What comes to mind when you hear the word leadership?
Task master? Manager? Napoleon? Trump?
My thoughts on leadership has changed over the years, and it’s been largely shaped by experience and study. Most of my real-life experience has taught me that leaders are those that step on the low so that they can elevate themselves. They push their employees to work harder so that they can reap the benefits, either through micromanagement or no management at all. But there have been moments in my life when I’ve glimpsed what true leadership should be: going to bat for your team, working late so others can go home early, developing an individual even if it means neglecting yourself. True leaders are selfless. They are coaches. They are servants.
Servant? That doesn’t make sense. The employees serve the employer, not the other way around. That’s what I always thought. After all, how can a leader effectively lead an organization if they are truly more concerned with the welfare of others than they are about themselves?
We tend to think of sacrifice as something we’d rather not do. But if it’s about giving up something we love for something or someone we love more, sacrifice is a huge morale builder and energizing influence.

Consider the plight of most walk-ons in college and university athletic programs. These are the individuals who make the choice to be part of the team—working just as hard, doing everything the scholarship players do—yet receive little or no recognition or playing time but for a few minutes over the entire course of the season. Without these players making the selfless contributions and sacrifices—day in and day out— for the good of those who get most all of the playing time, many programs would not realize the success they have become accustomed to. Fundamentally, selflessness is and always has been a cornerstone of consistently great teams and programs or organizations.

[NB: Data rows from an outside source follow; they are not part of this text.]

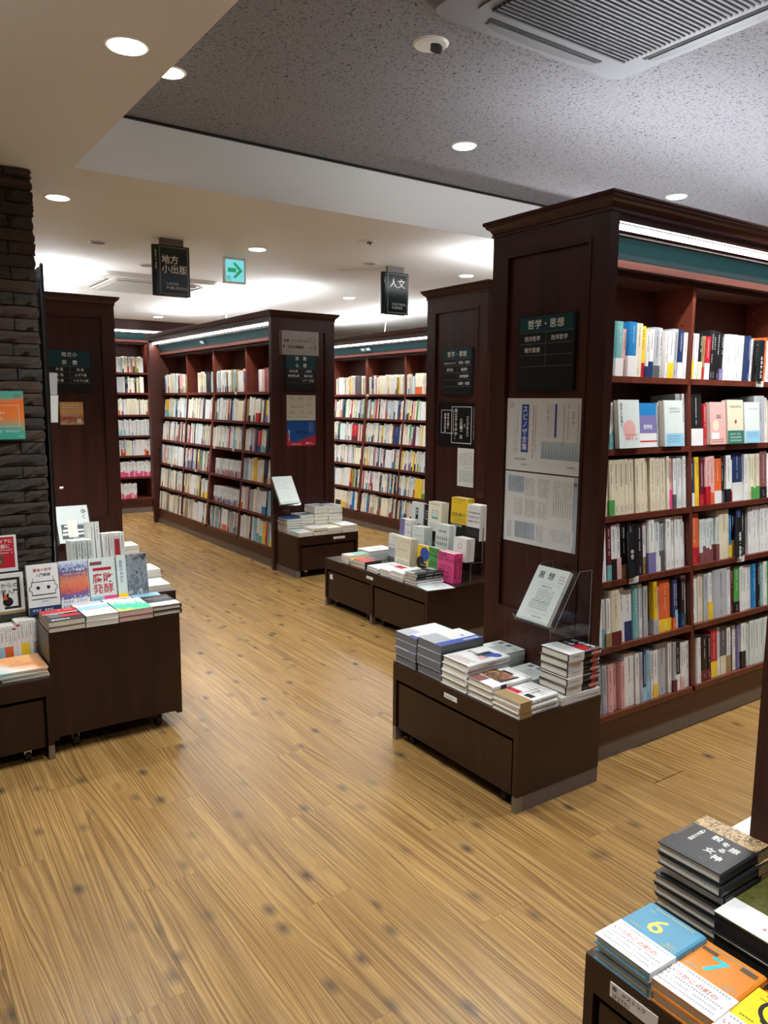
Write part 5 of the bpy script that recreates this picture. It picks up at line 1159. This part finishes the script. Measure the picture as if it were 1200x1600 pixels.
def air_con(label, cx, cy, z, panel, flap, slat, ang=0, big=.92):
    t = thing('air_conditioner', label, 'air conditioner', (cx, cy, z)); h = big / 2
    def rr(s, r, zz, n=6):
        out = []
        for qx, qy, a0 in ((1, 1, 0), (-1, 1, 90), (-1, -1, 180), (1, -1, 270)):
            for i in range(n + 1):
                a = math.radians(a0 + 90 * i / n); out.append((cx + qx * (s - r) + r * math.cos(a), cy + qy * (s - r) + r * math.sin(a), zz))
        return out
    b = MB(); b.prism(rr(h, .06, z - .006), rr(h + .004, .062, z), panel); b.prism(rr(h - .02, .055, z - .03), rr(h - .003, .06, z - .006), panel); b.build('panel', t)
    g = h - .155
    MB().prism(rr(g + .035, .03, z - .036), rr(g + .035, .03, z - .0302), panel).build('grille_frame', t)
    MB().box(cx - g, cx + g, cy - g, cy + g, z - .0372, z - .0362, 'ac_dark').build('grille_recess', t)
    n = 34; sm = MB().box(-g, g, -.0042, .0042, -.009, 0, slat)
    s0 = None
    for i in range(n):
        if s0 is None: s0 = sm.build('slat', t, loc=(0, 0, 0)); o = s0
        else: o = s0.copy(); COL.objects.link(o); o.parent = t
        o.location = (0, -g + (i + .5) * 2 * g / n, -.0372)
    for k in range(4):
        a = k * math.pi / 2; R_ = Matrix.Rotation(a, 3, 'Z'); e = h - .075
        pts = []
        for i in range(13):
            s = -1 + 2 * i / 12; pts.append((s * (h - .21), .028 * (1 - s * s) ** .5 + .004))
        f = MB(); A = [Vector((x_, -e - y_, -.034)) for x_, y_ in pts] + [Vector((x_, -e + .012, -.034)) for x_, y_ in reversed(pts)]
        B = [v + Vector((0, 0, .006)) for v in A]
        A = [R_ @ v + Vector((cx, cy, z)) for v in A]; B = [R_ @ v + Vector((cx, cy, z)) for v in B]
        f.prism(A, B, flap).build('flap', t)
        sl = MB(); q = [(-(h - .2), -e + .014), ((h - .2), -e + .014), ((h - .2), -e + .03), (-(h - .2), -e + .03)]
        sl.prism([R_ @ Vector((x_, y_, -.0315)) + Vector((cx, cy, z)) for x_, y_ in q], [R_ @ Vector((x_, y_, -.0302)) + Vector((cx, cy, z)) for x_, y_ in q], 'ac_dark').build('outlet_slot', t)
    return t
air_con('grey four-way air conditioner cassette in the textured ceiling', 1.992, 1.572, RAISED, 'ac_panel', 'ac_flap', 'ac_slat')
air_con('pale air conditioner cassette in the white ceiling behind the local publishing sign', 2.12, 6.55, CEIL, 'ac_white', 'ac_white', 'ac_white', big=.95)
# hanging signs shaped like closed books
def hanging_sign(x0, x1, y, z0, z1, label, lines, sub, spine):
    w = x1 - x0; t = thing('hanging_sign', label, 'hanging sign', ((x0 + x1) / 2, y, z0), 'book-shaped signs hung from the ceiling'); dp = .05
    b = MB()
    pts = [(x1, y), (x1, y + .008), (x0 - .004, y + .008)]
    b.box(x0, x1, y, y + .008, z0, z1, 'sign_dark').box(x0, x1, y + dp - .008, y + dp, z0, z1, 'sign_dark').build('cover', t)
    arc = [(x0, y)] + [(x0 - .03 * math.sin(a), y + dp / 2 - dp / 2 * math.cos(a)) for a in [math.pi * i / 8 for i in range(1, 8)]] + [(x0, y + dp)]
    MB().prism([(a, c, z0) for a, c in arc], [(a, c, z1) for a, c in arc], 'sign_dark').build('spine', t)
    MB().box(x0 + .002, x1 - .006, y + .0085, y + dp - .0085, z0 + .006, z1 - .006, 'white_paint').build('pages', t)
    MB().box(x0 + .02, x1 - .03, y + .015, y + dp - .012, z1 + .0002, CEIL - .0005, 'bracket_grey').build('bracket', t)
    f = MB(); e = y - .0008
    for (a0, a1, b0, b1) in ((x0 + .01, x1 - .01, z1 - .0125, z1 - .0095), (x0 + .01, x1 - .01, z0 + .0095, z0 + .0125), (x0 + .01, x0 + .013, z0 + .0095, z1 - .0095), (x1 - .013, x1 - .01, z0 + .0095, z1 - .0095)):
        f.quad([(a0, e, b0), (a1, e, b0), (a1, e, b1), (a0, e, b1)], 'sign_gold')
    f.build('border_line', t)
    m = MB(); H = z1 - z0
    for i, (s, sz) in enumerate(lines): m.text(s, (x0 + .022 if len(lines) > 1 else x0 + w * .14, e, z1 - H * (.34 + .19 * i) - .002), (1, 0, 0), (0, 0, 1), sz, 'letter_white', gap=1.02)
    for i, s in enumerate(sub): m.text(s, (x0 + w * .25, e, z0 + H * (.215 - .085 * i)), (1, 0, 0), (0, 0, 1), .0235, 'letter_white')
    m.text(spine, (x0 - .024, y + .012, z1 - .03), Vector((.02, -.018, 0)).normalized(), (0, 0, 1), .022, 'letter_white', vert=True)
    m.build('lettering', t)
hanging_sign(1.59, 1.785, 4.659, 2.026, 2.318, 'dark hanging sign shaped like a book reading local publishing', [('地方', .052), ('小出版', .052)], ['LOCAL', 'PUBLISHING'], '地方小出版')
hanging_sign(3.224, 3.417, 4.621, 2.027, 2.317, 'dark hanging sign shaped like a book reading cultural science', [('人文', .068)], ['CULTURAL', 'SCIENCE'], '人文')
# exit sign
ex = thing('exit_sign', 'lit green arrow exit sign hanging from the white ceiling', 'exit sign', (2.24, 5.0, 2.19))
for n_, c_, e_ in (('exit_glow', '#7fd8e0', .62), ('exit_green', '#129a5e', .6)): emit(n_, lin(c_)[:3], e_).node_tree.nodes['Principled BSDF'].inputs['Base Color'].default_value = (.02, .03, .03, 1)
MB().box(2.158, 2.316, 5.006, 5.03, 2.19, CEIL - .0005, 'plastic_white').build('housing', ex)
fc_ = MB().box(2.17, 2.304, 5.0045, 5.006, 2.202, 2.344, 'exit_glow').build('face', ex)
a = MB(); e = 5.0038
a.quad([(2.185, e, 2.262), (2.245, e, 2.262), (2.245, e, 2.29), (2.185, e, 2.29)], 'exit_green')
a.quad([(2.22, e - .0002, 2.325), (2.243, e - .0002, 2.325), (2.293, e - .0002, 2.276), (2.265, e - .0002, 2.276)], 'exit_green'); a.quad([(2.22, e - .0002, 2.227), (2.265, e - .0002, 2.276), (2.293, e - .0002, 2.276), (2.243, e - .0002, 2.227)], 'exit_green')
a.build('arrow', fc_)
a = MB(); e -= .0001
a.box(2.176, 2.203, e, e + .0003, 2.21, 2.236, 'exit_green'); a.box(2.18, 2.199, e - .0002, e, 2.21, 2.232, 'exit_glow'); a.box(2.186, 2.193, e - .0004, e - .0002, 2.213, 2.229, 'exit_green'); a.build('door_pictogram', fc_)
# white power cords dropping from the ceiling to the bookcase tops
def cord(x, y, label, dx=-.03, dy=0):
    t = thing('power_cord', label, 'cord', (x, y, CEIL), 'white cords from ceiling to bookcase tops')
    MB().cyl((x, y, CEIL - .004), .05, .0035, 'plastic_white', 22).build('ceiling_plate', t)
    MB().cyl((x, y, CEIL - .034), .02, .03, 'plastic_white', 14).build('plug', t)
    pts = [(x + dx * (s ** 1.5), y + dy * s + .015 * math.sin(s * 3.0), CEIL - .03 - s * .27) for s in [i / 8 for i in range(9)]]
    MB().tube(pts, .006, 'plastic_white').build('cable', t)
cord(3.061, 7.039, 'white cord dropping from the ceiling onto the religion bookcase')
cord(4.953, 7.094, 'white cord dropping below the cultural science sign')
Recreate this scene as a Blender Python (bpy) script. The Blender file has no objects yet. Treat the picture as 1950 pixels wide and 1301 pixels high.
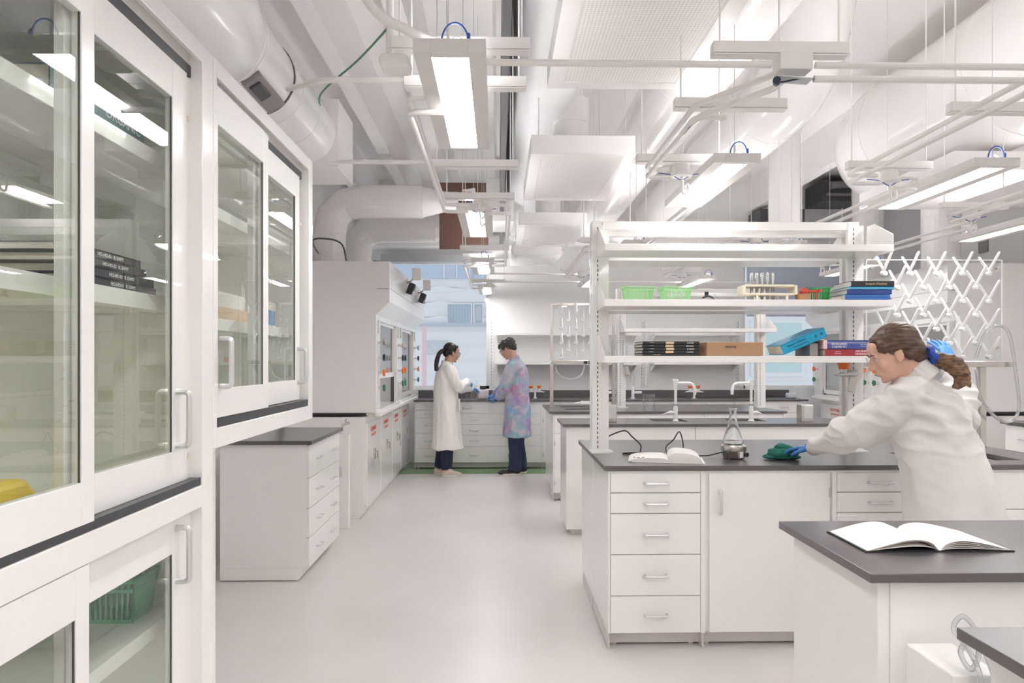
import bpy, bmesh, math, random
from mathutils import Vector, Matrix, noise
R = math.radians
rnd = random.Random(7)
SC = bpy.context.scene
COL = SC.collection
# ------------------------------------------------------------------ camera
YAW = 0.02077
cam_d = bpy.data.cameras.new('camera'); cam = bpy.data.objects.new('camera', cam_d); COL.objects.link(cam)
cam_d.lens = 24.0; cam_d.sensor_width = 36.0; cam_d.sensor_fit = 'HORIZONTAL'
cam_d.shift_y = 35.5/1950; cam_d.clip_start = 0.05; cam_d.clip_end = 200
cam.location = (0, 0, 1.436); cam.rotation_euler = (R(90), 0, -YAW)
SC.camera = cam
# ------------------------------------------------------------------ world, exposure
w = bpy.data.worlds.new('sky'); SC.world = w; w.use_nodes = True
bg = w.node_tree.nodes['Background']
bg.inputs[0].default_value = (0.90, 0.945, 1.0, 1); bg.inputs[1].default_value = 0.34
SC.view_settings.view_transform = 'Standard'; SC.view_settings.look = 'None'
SC.view_settings.exposure = 1.40; SC.view_settings.gamma = 1.0; SC.view_settings.use_curve_mapping = False
SC.cycles.use_denoising = True
SC.cycles.max_bounces = 16; SC.cycles.diffuse_bounces = 14; SC.cycles.glossy_bounces = 5
SC.cycles.transparent_max_bounces = 24; SC.cycles.transmission_bounces = 6
SC.cycles.sample_clamp_indirect = 8.0; SC.cycles.caustics_reflective = False; SC.cycles.caustics_refractive = False
LENS_DOWN, UP_FILL = 11.6, 8.0

# ------------------------------------------------------------------ helpers
CY, SY = math.cos(YAW), math.sin(YAW)
def at(px, py, Y):
    "point on the plane y=Y seen at a pixel of the photograph"
    t = (px-975)/1300; d = Y/(CY - t*SY)
    return Vector((t*d*CY + d*SY, Y, 1.436-(py-686)/1300*d))

def mat(name, col, rough=0.45, metal=0.0, spec=0.5, vary=0.03, scale=12, bump=0.0, coat=0.0, **kw):
    m = bpy.data.materials.new(name); m.use_nodes = True
    nt = m.node_tree; b = nt.nodes['Principled BSDF']
    b.inputs['Roughness'].default_value = rough; b.inputs['Metallic'].default_value = metal
    b.inputs['Specular IOR Level'].default_value = spec
    b.inputs['Coat Weight'].default_value = coat; b.inputs['Coat Roughness'].default_value = kw.get('crough', 0.03)
    tc = nt.nodes.new('ShaderNodeTexCoord'); n = nt.nodes.new('ShaderNodeTexNoise')
    n.inputs['Scale'].default_value = scale; n.inputs['Detail'].default_value = 4
    nt.links.new(tc.outputs['Object'], n.inputs['Vector'])
    mx = nt.nodes.new('ShaderNodeMix'); mx.data_type = 'RGBA'
    c = Vector(col[:3])
    mx.inputs[6].default_value = (*(c*(1-vary)), 1); mx.inputs[7].default_value = (*[min(1, q*(1+vary)) for q in c], 1)
    nt.links.new(n.outputs['Fac'], mx.inputs[0]); nt.links.new(mx.outputs[2], b.inputs['Base Color'])
    if bump:
        bp = nt.nodes.new('ShaderNodeBump'); bp.inputs['Strength'].default_value = bump; bp.inputs['Distance'].default_value = 0.01
        n2 = nt.nodes.new('ShaderNodeTexNoise'); n2.inputs['Scale'].default_value = kw.get('bscale', scale*4); n2.inputs['Detail'].default_value = 3
        nt.links.new(tc.outputs['Object'], n2.inputs['Vector'])
        nt.links.new(n2.outputs['Fac'], bp.inputs['Height']); nt.links.new(bp.outputs['Normal'], b.inputs['Normal'])
    return m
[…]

It’s so easy to take selflessness for granted. Think for a moment about how most Americans viewed fire fighters, policemen, paramedics, and rescue workers before September 11, 2001. Most of us took these people for granted, that they are just part of the routine workforce that is part of virtually every American community across the nation. But that changed when, perhaps for the first time, we realized that every day, these selfless people literally put their lives on the line “for the team”, for citizens they don’t even know but who are part of their community and are therefore worth them doing their job—and doing it exceedingly well. I think of our nation’s military warriors, those highly trained and highly skilled professionals who step into places I wouldn’t ever want to go to serve and protect me, and all the other American citizens like me—all without ever asking for so much as the decency to respect them as fellow Americans. Selflessness, indeed.
A wise observer once remarked that a person doesn’t become whole until they are connected to something or someone bigger than themselves. I played sports throughout my life and thought I had a pretty good handle on what team and selflessness and sacrifice was all about—but it all changed the day I became a Dad. I realized that my family was now part of something much bigger than me, that I was growing as a person by allowing me to become a parent to this beautiful new and healthy girl.
I’ll never forget the thoughts that ran through my mind as I held our little girl, Chloe. There frankly wasn’t anything about me that mattered much anymore, because this child was totally dependent on my ability to meet her needs. She was thrust into a world she didn’t sign-up for. Mom and I
were all she had, and without us to help her in just about every way thinkable, she would be in serious trouble.
Sacrifice took on new meaning, because it would mean my making sacrifices of things I didn’t even know I liked…until I had to sacrifice them to take care of our family.
Team took on new meaning, too, because it now included a new member, one who would go on to make a dramatic impact on our family in ways we could never have imagined. It was no longer about me realizing my potential as a person, but now helping Chloe realize hers as well.
I got a completely new look at what the depth of selflessness really means in the context of parenting. The principle about not just about giving up yourself for others, it’s about an eagerness to serve, to do whatever it takes to help others around you be great. The “want to” required to do this isn’t just about mental strength or resolve…it’s about sacrificial love.

Zig Ziglar has widely become known for his credo, “If you help enough people get what they want, you will get what you want.” Leading well truly is about serving others first before self. It’s about the humility and maturity to delay personal recognition or satisfaction in order to serve the growth in others.
As you consider those who look to you as leader, consider ways you could communicate to them that they matter through your selfless actions or attitudes today.